■ Provided material:
--------------------------------
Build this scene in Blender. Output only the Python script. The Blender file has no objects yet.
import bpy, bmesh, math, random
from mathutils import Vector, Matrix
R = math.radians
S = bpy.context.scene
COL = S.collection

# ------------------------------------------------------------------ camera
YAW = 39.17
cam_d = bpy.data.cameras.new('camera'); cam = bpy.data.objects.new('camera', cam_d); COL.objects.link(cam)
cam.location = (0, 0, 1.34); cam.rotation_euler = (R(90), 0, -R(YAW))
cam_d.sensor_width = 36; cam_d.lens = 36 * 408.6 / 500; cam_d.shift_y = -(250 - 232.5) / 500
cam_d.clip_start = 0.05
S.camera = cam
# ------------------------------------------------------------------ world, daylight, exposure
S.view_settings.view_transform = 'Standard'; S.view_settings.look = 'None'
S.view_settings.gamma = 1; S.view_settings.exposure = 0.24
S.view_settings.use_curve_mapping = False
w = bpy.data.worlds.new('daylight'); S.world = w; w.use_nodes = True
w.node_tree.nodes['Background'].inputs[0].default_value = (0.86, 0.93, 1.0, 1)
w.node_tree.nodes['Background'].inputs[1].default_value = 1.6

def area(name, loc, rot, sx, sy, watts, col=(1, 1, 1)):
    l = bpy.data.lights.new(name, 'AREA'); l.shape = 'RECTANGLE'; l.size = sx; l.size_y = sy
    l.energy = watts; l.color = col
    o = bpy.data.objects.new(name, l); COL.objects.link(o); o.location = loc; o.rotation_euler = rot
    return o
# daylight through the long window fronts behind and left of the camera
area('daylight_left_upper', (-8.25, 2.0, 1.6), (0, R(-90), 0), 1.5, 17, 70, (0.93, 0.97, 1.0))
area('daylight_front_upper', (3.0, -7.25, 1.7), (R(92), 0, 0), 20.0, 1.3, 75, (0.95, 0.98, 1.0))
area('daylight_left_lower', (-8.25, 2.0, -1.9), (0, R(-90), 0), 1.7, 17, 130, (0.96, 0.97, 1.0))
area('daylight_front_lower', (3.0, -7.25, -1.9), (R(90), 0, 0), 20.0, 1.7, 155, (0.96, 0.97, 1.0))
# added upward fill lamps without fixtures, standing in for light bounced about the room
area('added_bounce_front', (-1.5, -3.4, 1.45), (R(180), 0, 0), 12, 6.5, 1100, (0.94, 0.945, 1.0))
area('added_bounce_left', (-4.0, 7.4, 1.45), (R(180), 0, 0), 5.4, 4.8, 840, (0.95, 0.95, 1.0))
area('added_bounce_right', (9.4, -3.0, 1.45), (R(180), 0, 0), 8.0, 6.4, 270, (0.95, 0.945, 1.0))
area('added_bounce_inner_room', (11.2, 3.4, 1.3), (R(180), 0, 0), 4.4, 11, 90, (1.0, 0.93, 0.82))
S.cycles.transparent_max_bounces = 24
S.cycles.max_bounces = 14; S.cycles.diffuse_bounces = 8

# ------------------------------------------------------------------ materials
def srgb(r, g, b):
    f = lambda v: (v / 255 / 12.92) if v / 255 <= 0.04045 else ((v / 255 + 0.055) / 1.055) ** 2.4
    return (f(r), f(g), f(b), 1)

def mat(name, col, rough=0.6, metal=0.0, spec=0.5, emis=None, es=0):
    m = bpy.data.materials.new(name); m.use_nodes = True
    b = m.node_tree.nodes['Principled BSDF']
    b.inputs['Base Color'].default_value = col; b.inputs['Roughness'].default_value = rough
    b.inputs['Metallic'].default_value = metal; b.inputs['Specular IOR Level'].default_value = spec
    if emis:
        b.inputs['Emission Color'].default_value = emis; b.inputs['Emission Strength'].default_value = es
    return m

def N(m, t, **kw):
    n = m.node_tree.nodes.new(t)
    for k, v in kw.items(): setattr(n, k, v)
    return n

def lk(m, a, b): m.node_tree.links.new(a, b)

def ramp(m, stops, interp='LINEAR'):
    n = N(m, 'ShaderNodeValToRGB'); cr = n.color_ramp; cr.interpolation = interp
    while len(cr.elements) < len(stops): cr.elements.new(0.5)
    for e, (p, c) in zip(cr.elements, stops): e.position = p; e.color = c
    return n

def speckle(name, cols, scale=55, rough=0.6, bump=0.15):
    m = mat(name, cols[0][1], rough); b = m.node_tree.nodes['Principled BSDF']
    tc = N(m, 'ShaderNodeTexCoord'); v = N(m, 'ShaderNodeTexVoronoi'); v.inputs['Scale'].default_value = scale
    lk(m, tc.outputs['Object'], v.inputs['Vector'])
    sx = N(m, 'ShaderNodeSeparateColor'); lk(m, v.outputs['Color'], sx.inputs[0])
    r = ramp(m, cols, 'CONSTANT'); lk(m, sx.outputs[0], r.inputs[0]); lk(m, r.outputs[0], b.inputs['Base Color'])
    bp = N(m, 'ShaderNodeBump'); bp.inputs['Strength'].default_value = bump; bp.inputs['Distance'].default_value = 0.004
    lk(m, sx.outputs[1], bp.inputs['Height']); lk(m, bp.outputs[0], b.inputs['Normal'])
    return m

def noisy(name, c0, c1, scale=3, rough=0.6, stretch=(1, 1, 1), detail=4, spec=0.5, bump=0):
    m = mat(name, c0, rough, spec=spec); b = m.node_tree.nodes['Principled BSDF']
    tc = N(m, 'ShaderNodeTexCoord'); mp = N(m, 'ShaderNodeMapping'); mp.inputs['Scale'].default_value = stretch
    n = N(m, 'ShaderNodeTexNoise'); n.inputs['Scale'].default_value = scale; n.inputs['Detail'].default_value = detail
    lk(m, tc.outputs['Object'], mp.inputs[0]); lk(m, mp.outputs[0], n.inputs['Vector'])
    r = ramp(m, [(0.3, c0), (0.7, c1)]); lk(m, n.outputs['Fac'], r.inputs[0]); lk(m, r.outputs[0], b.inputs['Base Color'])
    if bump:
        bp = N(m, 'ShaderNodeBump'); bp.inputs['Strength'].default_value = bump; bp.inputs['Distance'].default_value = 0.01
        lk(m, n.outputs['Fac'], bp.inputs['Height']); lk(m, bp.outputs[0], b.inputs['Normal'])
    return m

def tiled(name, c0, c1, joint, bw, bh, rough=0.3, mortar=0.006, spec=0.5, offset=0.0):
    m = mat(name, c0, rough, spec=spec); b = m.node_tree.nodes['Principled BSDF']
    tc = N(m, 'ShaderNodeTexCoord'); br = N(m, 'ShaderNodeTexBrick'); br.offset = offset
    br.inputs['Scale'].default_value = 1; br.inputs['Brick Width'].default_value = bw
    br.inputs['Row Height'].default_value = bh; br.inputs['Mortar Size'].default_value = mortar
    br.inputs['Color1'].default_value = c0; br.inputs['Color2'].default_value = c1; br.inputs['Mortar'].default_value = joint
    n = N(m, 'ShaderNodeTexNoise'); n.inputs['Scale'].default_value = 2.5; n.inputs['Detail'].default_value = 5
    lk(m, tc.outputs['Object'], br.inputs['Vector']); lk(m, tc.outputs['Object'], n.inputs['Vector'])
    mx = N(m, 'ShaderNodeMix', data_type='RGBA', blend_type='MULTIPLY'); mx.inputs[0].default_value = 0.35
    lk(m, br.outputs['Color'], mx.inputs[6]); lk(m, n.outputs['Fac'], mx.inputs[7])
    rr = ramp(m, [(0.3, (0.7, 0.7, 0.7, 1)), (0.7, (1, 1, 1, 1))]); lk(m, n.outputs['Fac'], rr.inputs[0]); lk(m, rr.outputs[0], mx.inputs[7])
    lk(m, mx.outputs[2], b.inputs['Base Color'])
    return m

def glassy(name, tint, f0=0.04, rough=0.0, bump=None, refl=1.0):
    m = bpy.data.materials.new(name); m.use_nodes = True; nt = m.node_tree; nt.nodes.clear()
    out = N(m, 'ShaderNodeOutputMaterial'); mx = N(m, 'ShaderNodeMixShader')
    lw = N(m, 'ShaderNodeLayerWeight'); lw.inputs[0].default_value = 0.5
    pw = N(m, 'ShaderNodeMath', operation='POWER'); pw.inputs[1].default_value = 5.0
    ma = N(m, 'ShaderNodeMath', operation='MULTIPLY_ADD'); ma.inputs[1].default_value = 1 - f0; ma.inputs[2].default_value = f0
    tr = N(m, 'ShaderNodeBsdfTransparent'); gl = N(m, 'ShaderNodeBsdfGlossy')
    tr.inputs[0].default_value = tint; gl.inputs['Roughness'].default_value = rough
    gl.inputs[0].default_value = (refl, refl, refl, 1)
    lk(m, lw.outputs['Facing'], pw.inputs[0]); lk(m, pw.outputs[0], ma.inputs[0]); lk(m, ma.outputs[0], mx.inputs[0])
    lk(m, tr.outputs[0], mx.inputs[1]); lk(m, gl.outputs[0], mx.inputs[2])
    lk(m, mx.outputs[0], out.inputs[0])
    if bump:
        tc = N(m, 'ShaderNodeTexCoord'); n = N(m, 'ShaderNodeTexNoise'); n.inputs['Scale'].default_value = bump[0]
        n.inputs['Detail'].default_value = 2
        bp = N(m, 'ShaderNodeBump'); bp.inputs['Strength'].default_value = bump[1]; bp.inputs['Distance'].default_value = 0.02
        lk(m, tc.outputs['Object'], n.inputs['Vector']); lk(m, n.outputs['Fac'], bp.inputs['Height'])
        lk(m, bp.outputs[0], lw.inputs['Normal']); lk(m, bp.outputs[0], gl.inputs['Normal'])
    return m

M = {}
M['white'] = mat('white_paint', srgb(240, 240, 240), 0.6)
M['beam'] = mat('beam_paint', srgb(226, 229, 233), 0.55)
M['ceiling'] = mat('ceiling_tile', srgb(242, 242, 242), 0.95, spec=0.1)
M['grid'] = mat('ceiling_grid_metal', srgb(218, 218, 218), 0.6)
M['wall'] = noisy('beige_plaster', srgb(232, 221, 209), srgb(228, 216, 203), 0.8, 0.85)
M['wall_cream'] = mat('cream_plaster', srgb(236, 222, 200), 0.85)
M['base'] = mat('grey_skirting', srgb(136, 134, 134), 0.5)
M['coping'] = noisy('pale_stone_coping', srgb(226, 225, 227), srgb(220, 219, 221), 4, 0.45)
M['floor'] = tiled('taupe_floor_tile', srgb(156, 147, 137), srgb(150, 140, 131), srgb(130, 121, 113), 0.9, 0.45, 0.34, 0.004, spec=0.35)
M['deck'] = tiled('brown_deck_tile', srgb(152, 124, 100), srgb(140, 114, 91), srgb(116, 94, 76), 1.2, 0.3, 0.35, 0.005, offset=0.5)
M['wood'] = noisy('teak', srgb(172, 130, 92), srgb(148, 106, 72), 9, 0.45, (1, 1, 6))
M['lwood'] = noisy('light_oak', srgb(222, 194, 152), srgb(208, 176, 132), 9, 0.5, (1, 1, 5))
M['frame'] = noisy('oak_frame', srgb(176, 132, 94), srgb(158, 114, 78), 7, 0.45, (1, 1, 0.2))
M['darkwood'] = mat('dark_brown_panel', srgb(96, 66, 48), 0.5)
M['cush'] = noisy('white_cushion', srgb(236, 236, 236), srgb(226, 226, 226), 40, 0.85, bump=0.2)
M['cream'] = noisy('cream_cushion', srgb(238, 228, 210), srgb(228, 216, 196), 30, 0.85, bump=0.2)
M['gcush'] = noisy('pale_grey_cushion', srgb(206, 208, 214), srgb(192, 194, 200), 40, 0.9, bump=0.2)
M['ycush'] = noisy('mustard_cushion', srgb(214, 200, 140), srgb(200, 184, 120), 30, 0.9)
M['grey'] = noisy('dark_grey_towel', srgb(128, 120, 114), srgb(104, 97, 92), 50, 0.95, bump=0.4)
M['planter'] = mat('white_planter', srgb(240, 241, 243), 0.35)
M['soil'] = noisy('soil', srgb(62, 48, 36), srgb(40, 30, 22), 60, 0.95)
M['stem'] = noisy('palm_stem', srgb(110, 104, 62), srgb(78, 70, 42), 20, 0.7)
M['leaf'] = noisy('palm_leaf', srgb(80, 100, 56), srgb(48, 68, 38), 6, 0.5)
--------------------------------
Beginning at the top of the data, extract each line through the line containing "w.node_tree.nodes['Background'].inputs[1].default_value = 1.6" and return those lines exactly, with nothing added.

■ Output below:
Build this scene in Blender. Output only the Python script. The Blender file has no objects yet.
import bpy, bmesh, math, random
from mathutils import Vector, Matrix
R = math.radians
S = bpy.context.scene
COL = S.collection

# ------------------------------------------------------------------ camera
YAW = 39.17
cam_d = bpy.data.cameras.new('camera'); cam = bpy.data.objects.new('camera', cam_d); COL.objects.link(cam)
cam.location = (0, 0, 1.34); cam.rotation_euler = (R(90), 0, -R(YAW))
cam_d.sensor_width = 36; cam_d.lens = 36 * 408.6 / 500; cam_d.shift_y = -(250 - 232.5) / 500
cam_d.clip_start = 0.05
S.camera = cam
# ------------------------------------------------------------------ world, daylight, exposure
S.view_settings.view_transform = 'Standard'; S.view_settings.look = 'None'
S.view_settings.gamma = 1; S.view_settings.exposure = 0.24
S.view_settings.use_curve_mapping = False
w = bpy.data.worlds.new('daylight'); S.world = w; w.use_nodes = True
w.node_tree.nodes['Background'].inputs[0].default_value = (0.86, 0.93, 1.0, 1)
w.node_tree.nodes['Background'].inputs[1].default_value = 1.6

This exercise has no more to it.